Nope. We got a decent deal in 2011 because the owner refused to clean it and stage it. Right now, the only thing truly broken is one master bathroom sink.

If that's all that mattered, I could fix that with a sledgehammer, a couple of sinks and vanities from HD, and an afternoon with our contractor to install them with a new countertop. Instead, we'd prefer to do it right, and do it once. We see no need for the tub, so if that goes, we have ample floor space to make a new shower that is actually functional *and* pleasant. This is likely to be the biggest expense, since we won't use a fiberglass tub - it will be tiled in, using the same sewer line and drain - no need to relocate it.
veindoc wrote: Thu Nov 12, 2020 4:01 pmMy kids bath was outdated. We lived with it for 9 years. Then the shower leaked. Could have just replaced the shower but I seized upon the opportunity and next thing you know said bathroom was guttted.
Yep, the problem here is that everything works, it's just outdated. And after 9 years, I'd like to have a shower in the master bathroom that actually allows me to shave my legs without becoming a professional contortionist. Or injured. ;)
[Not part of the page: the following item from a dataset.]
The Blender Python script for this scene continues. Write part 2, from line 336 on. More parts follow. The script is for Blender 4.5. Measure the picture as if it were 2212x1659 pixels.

The kitchen is outdated, and some of the cabinet doors and shelves are beginning to fail. But we've already replaced the appliances. If all I cared about was functionality, I'd have new wood put in for the cabinet attachment points, like doors, and also replace the roller mechanisms with new ball bearing options. But because it's brown and ugly, I'd rather do it once, and do it right. So yes - some spent on function, and some spent on form.